What consumer sentiment is telling us about the housing downturn: Westpac's Matthew Hassan

What consumer sentiment is telling us about the housing downturn: Westpac's Matthew Hassan
Matthew HassanDecember 7, 2020

EXPERT OBSERVATION 

The deepening market downturn is starting to weigh more heavily on consumer sentiment towards housing. Both the complexion of this impact and the extent to which market weakening has outstripped weakness in housing-related sentiment provide important clues about some of the dynamics at play.

Consumers’ housing-related sentiment has deteriorated since November with negatives around price expectations and elevated risk aversion more than offsetting the boost from improving affordability. While sentiment overall is downbeat, the market performance has been markedly weaker than sentiment over the last year, suggesting that other factors are impacting. In particular, a tightening in loan standards from some lenders may have compounded what were already negative market dynamics following a drop in investor activity and initial price correction.

Nationally, the Westpac Melbourne Institute ‘time to buy a dwelling’ index has slipped 1.8% since November but is still up 8.6% year on year. Improving affordability continues to see a lift in NSW and Vic, the latter reaching a five year high in Feb.
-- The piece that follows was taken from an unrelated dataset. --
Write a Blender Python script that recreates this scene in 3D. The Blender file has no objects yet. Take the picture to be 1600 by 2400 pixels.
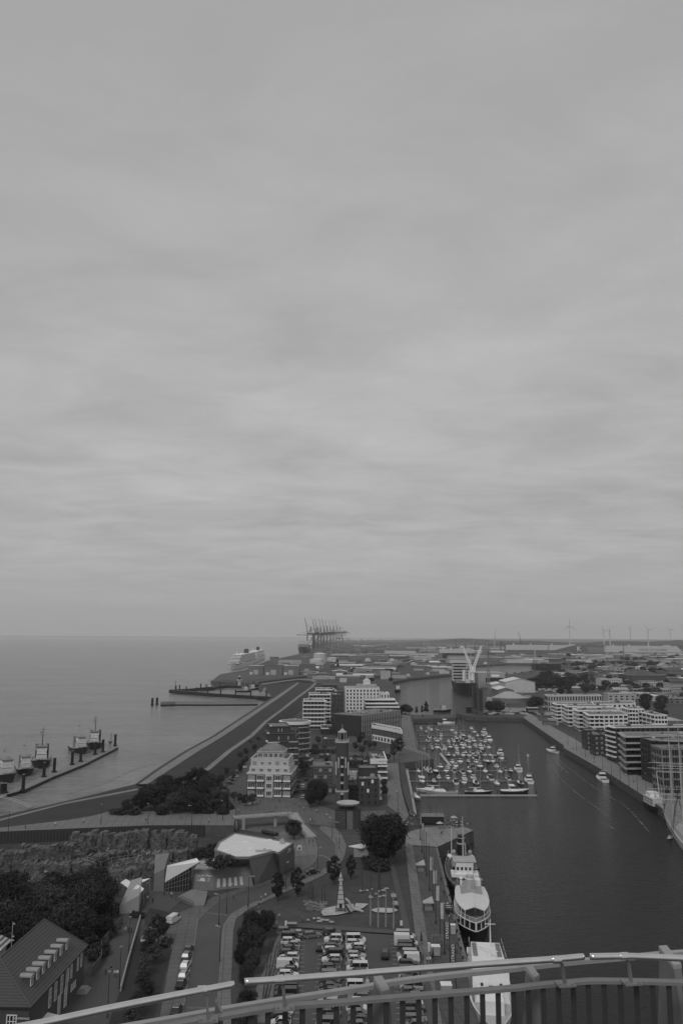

However buyer sentiment is still sub-par in these states while it has become a little more unsettled in other states.

Price expectations have been the big mover. The Westpac–MI Consumer House Price Expectations Index posted a sharp 11% drop over the three months to February, hitting a new historical low since we began compiling the index in May 2009. Weakness remains more pronounced in NSW and Vic, with just over half of consumers in these states expecting prices to be lower in a year’s time. That said, the more positive views in other states are also starting to show signs of softening with notable pull backs in Qld and WA.

These two aspects of housing-related sentiment highlight the ‘dynamics’ of the housing cycle. Price declines are currently dominating with negative expectations around prices likely to continue feeding into investor weakness and encourage buyers to delay purchases. At some point though, improving affordability should generate a bigger lift in buyer sentiment and a pick-up in demand that stabilises the market – exactly where that point is and how we get there remain more open questions.

Matthew Hassan is senior economist at Westpac.